Monday, January 30, 2017

Uncertainty

There is a great feeling of uncertainty that has come with becoming a single mum. The feeling of security and direction I felt I had in my life has been somewhat shattered. I was positive that the rest of my life would be spent living in my current home, in my current town. I was positive that I would continue to work part time while my main priority would be caring for my daughter. I had plans to do some online study so I could change jobs once Madeleine started school. I had worked hard to make my life what I wanted it to be. But everything has changed now. I don't know how long I can continue to live in this house. I don't know how I will be able to cope with trying to study online whilst also looking after my daughter on my own. Everything feels so up in the air. I don't feel secure in my life anymore. I have this constant feeling of worry that everything I love about my life could be snatched away from me at any moment. 

























I absolutely hate the fact that I am relying on benefits to live. Whilst I am so grateful that I have the option to get financial help the whole process has been confusing, frustrating and almost embarrassing. There is so much stigma attached to going on benefits I almost feel "shameful' for doing it. My biggest priority right now is to just figure out a new direction for my life. How am I going to work my way off benefits and learn how to support myself and my daughter? How am I going to solve my worries about our home?

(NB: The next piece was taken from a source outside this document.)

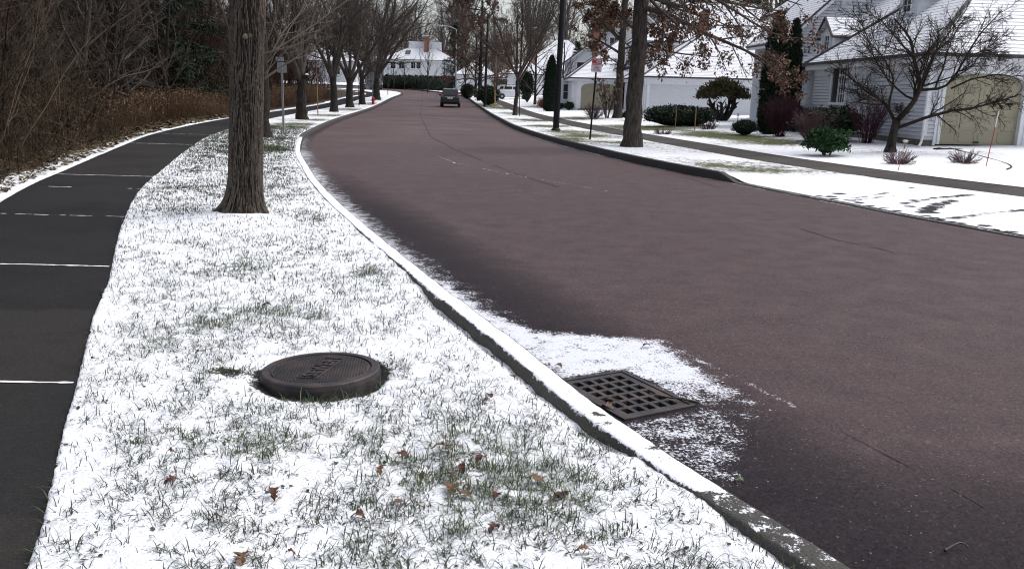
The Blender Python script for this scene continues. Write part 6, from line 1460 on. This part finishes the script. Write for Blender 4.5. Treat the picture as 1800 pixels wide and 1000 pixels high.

Despite these feelings I think I have been doing really well in trying to stay positive and move forward. I think that has a lot to do with how hard I worked on myself over the past year or so. If this had happened to me two years ago I would probably be a huge wreck lying in bed all the time and feeling sorry for myself. But I haven't been. I've still been going about my life and making the effort to fill it with things I enjoy. Of course I have my moments of sadness and stress. I've yelled at the Centerlink website about 100 times and let myself cry when I need too. But I have refused to let this stop me from enjoying my life. Especially enjoying raising my daughter. 

It is still early days and I'm sure in time I will start to figure everything out but for now this is how it is.